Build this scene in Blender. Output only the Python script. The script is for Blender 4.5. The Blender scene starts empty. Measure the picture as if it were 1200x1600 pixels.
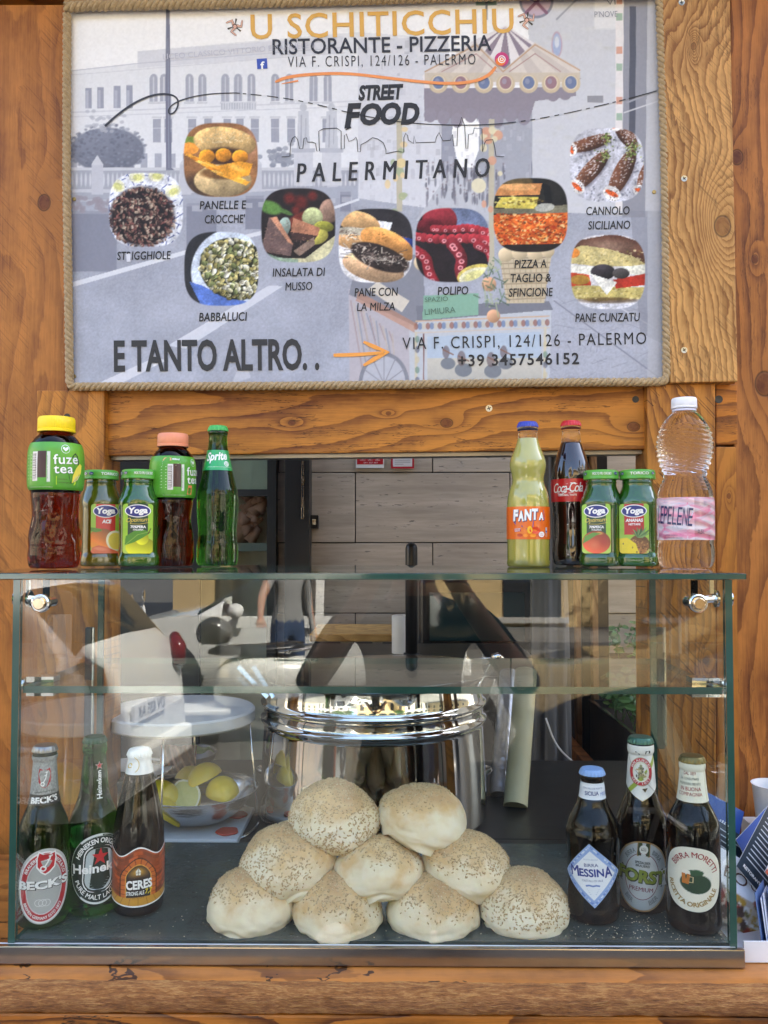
import bpy, bmesh, math, random
import numpy as np
from mathutils import Vector, Matrix, noise as mnoise

sc = bpy.context.scene
COL = sc.collection
R = math.radians
random.seed(7)

# ------------------------------------------------------------------ camera
F = 1300.0                      # focal length in photo pixels (photo 1200 x 1600)
CAMZ = 1.45
PITCH, YAW = R(2.0), R(0.6)
cd = bpy.data.cameras.new('camera'); cam = bpy.data.objects.new('camera', cd); COL.objects.link(cam)
cd.sensor_fit = 'HORIZONTAL'; cd.sensor_width = 36; cd.lens = F / 1200 * 36
cd.clip_start = 0.05; cd.clip_end = 500
cam.location = (0, 0, CAMZ); cam.rotation_euler = (R(90) + PITCH, 0, YAW)
sc.camera = cam

# ------------------------------------------------------------------ world, sun, exposure
SUN_EL, SUN_AZ = R(56), R(50)   # azimuth measured from +y (behind the kiosk) towards +x
world = bpy.data.worlds.new('World'); sc.world = world; world.use_nodes = True
wn = world.node_tree; wn.nodes.clear()
sky = wn.nodes.new('ShaderNodeTexSky'); sky.sky_type = 'NISHITA'; sky.sun_disc = False
sky.dust_density = 3.0; sky.ozone_density = .6; sky.sun_elevation = SUN_EL; sky.sun_rotation = SUN_AZ
bg = wn.nodes.new('ShaderNodeBackground'); bg.inputs[1].default_value = 0.15
wo = wn.nodes.new('ShaderNodeOutputWorld')
wn.links.new(sky.outputs[0], bg.inputs[0]); wn.links.new(bg.outputs[0], wo.inputs[0])
sl = bpy.data.lights.new('sun', 'SUN'); sl.energy = 5.0; sl.angle = R(0.5); sl.color = (1, .96, .88)
sun = bpy.data.objects.new('sun', sl); COL.objects.link(sun)
sdir = Vector((math.sin(SUN_AZ) * math.cos(SUN_EL), math.cos(SUN_AZ) * math.cos(SUN_EL), math.sin(SUN_EL)))
sun.rotation_euler = sdir.to_track_quat('Z', 'Y').to_euler(); sun.location = (3, 3, 9)
vs = sc.view_settings; vs.view_transform = 'Standard'; vs.look = 'None'; vs.gamma = 1; vs.use_curve_mapping = False
vs.exposure = 2.6
sc.cycles.use_denoising = True
sc.cycles.max_bounces = 14; sc.cycles.transparent_max_bounces = 24; sc.cycles.transmission_bounces = 12
sc.cycles.glossy_bounces = 6; sc.cycles.diffuse_bounces = 4
sc.cycles.sample_clamp_indirect = 6
sc.cycles.caustics_refractive = True; sc.cycles.caustics_reflective = False

# ------------------------------------------------------------------ from the photo to places
_f = Vector((-math.sin(YAW) * math.cos(PITCH), math.cos(YAW) * math.cos(PITCH), math.sin(PITCH)))
_r = Vector((math.cos(YAW), math.sin(YAW), 0)); _u = _r.cross(_f)
def ray(px, py): return _f + _r * ((px - 600) / F) + _u * ((800 - py) / F)
def P(px, py, Y):
    d = ray(px, py); t = Y / d.y
    return Vector((d.x * t, Y, CAMZ + d.z * t))
WT = math.tan(R(1.8)); YW = 1.285         # the kiosk front stands a little askew
def W(px, py, off=0.0):
    d = ray(px, py); t = (YW - off) / (d.y + d.x * WT)
    return Vector((d.x * t, d.y * t, CAMZ + d.z * t))
WN = Vector((-WT, -1, 0)).normalized()
GZ = -0.3                                # street level

# ------------------------------------------------------------------ colours and materials
def s2l(c):
    c = np.asarray(c, dtype=float)
    if c.size and c.max() > 1.001: c = c / 255.0
    return np.where(c <= .04045, c / 12.92, ((c + .055) / 1.055) ** 2.4)
def L3(c): return tuple(float(v) for v in s2l(c))
class G:
    """tiny node-graph helper"""
    def __init__(s, name):
        s.m = bpy.data.materials.new(name); s.m.use_nodes = True; s.t = s.m.node_tree; s.t.nodes.clear()
        s.out = s.t.nodes.new('ShaderNodeOutputMaterial')
    def n(s, typ, **kw):
        nd = s.t.nodes.new('ShaderNode' + typ)
        for k, v in kw.items():
            if k.startswith('_'): setattr(nd, k[1:], v)
            else:
                key = int(k[1:]) if k[0] == 'i' and k[1:].isdigit() else k.replace('__', ' ')
                s.set(nd, key, v)
        return nd
    def set(s, nd, key, v):
        sock = nd.inputs[key]
        if isinstance(v, bpy.types.NodeSocket): s.t.links.new(v, sock)
        elif isinstance(v, bpy.types.Node): s.t.links.new(v.outputs[0], sock)
        else:
            if hasattr(sock.default_value, '__len__') and sock.type == 'RGBA' and len(v) == 3: v = (*v, 1)
            sock.default_value = v
    def math(s, op, a, b=None, c=None, clamp=False):
        nd = s.t.nodes.new('ShaderNodeMath'); nd.operation = op; nd.use_clamp = clamp
        for i, v in enumerate((a, b, c)):
            if v is not None: s.set(nd, i, v)
        return nd.outputs[0]
    def mixc(s, f, a, b, mode='MIX'):
        nd = s.t.nodes.new('ShaderNodeMix'); nd.data_type = 'RGBA'; nd.blend_type = mode
        s.set(nd, 0, f); s.set(nd, 6, a if not isinstance(a, tuple) else (*a[:3], 1)); s.set(nd, 7, b if not isinstance(b, tuple) else (*b[:3], 1))
        return nd.outputs[2]
    def ramp(s, f, stops, interp='LINEAR'):
        nd = s.t.nodes.new('ShaderNodeValToRGB'); nd.color_ramp.interpolation = interp
        e = nd.color_ramp.elements
        while len(e) < len(stops): e.new(.5)
        for k, (p, c) in enumerate(stops):
            e[k].position = p; e[k].color = (c, c, c, 1) if not hasattr(c, '__len__') else (*c[:3], 1)
        s.set(nd, 0, f); return nd.outputs[0]
    def coords(s, scale=(1, 1, 1), kind='Object', loc=(0, 0, 0), rnd=False):
        tc = s.t.nodes.new('ShaderNodeTexCoord'); mp = s.t.nodes.new('ShaderNodeMapping')
        s.t.links.new(tc.outputs[kind], mp.inputs[0])
        mp.inputs[3].default_value = scale; mp.inputs[1].default_value = loc
        v = mp.outputs[0]
        if rnd:
            oi = s.t.nodes.new('ShaderNodeObjectInfo')
            k = s.math('MULTIPLY', oi.outputs['Random'], 37.0)
            va = s.n('VectorMath', _operation='ADD', i0=v, i1=k); v = va.outputs[0]
        return v
    def noise(s, vec, scale=1, detail=3, rough=.55, dist=0):
        return s.n('TexNoise', Vector=vec, Scale=scale, Detail=detail, Roughness=rough, Distortion=dist).outputs[0]
    def bump(s, h, strength=.3, dist=.002):
        return s.n('Bump', Height=h, Strength=strength, Distance=dist).outputs[0]
    def bsdf(s, color=(.5,) * 3, rough=.5, metal=0, normal=None, **kw):
        b = s.t.nodes.new('ShaderNodeBsdfPrincipled')
        s.set(b, 'Base Color', color); s.set(b, 'Roughness', rough); s.set(b, 'Metallic', metal)
        if normal is not None: s.set(b, 'Normal', normal)
        for k, v in kw.items(): s.set(b, k.replace('_', ' '), v)
        s.t.links.new(b.outputs[0], s.out.inputs[0]); return b
_M = {}
def simple(name, color, rough=.5, metal=0, nscale=0, namt=.12, bump=0, bscale=200, **kw):
    if name in _M: return _M[name]
    g = G(name); c = L3(color) if max(color) > 1 else tuple(color)
    if nscale == 0: nscale = 25
    v = g.coords(rnd=True); n = g.noise(v, nscale, 4)
    cc = g.mixc(n, tuple(x * (1 - namt) for x in c), tuple(min(1, x * (1 + namt)) for x in c))
    nor = g.bump(g.noise(v, bscale, 3), bump, .001) if bump else None
    rr = g.math('MULTIPLY_ADD', n, .12 if rough > .08 else .02, max(0, rough - (.06 if rough > .08 else .01)))
    g.bsdf(cc, rr, metal, nor, **kw); _M[name] = g.m; return g.m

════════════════

# What you have to do
Repeat the listing above from its first line through the line that contains "random.seed(7)", both included, and nothing more. Drop the pictures.

# Solution to this problem
Build this scene in Blender. Output only the Python script. The script is for Blender 4.5. The Blender scene starts empty. Measure the picture as if it were 1200x1600 pixels.
import bpy, bmesh, math, random
import numpy as np
from mathutils import Vector, Matrix, noise as mnoise

sc = bpy.context.scene
COL = sc.collection
R = math.radians
random.seed(7)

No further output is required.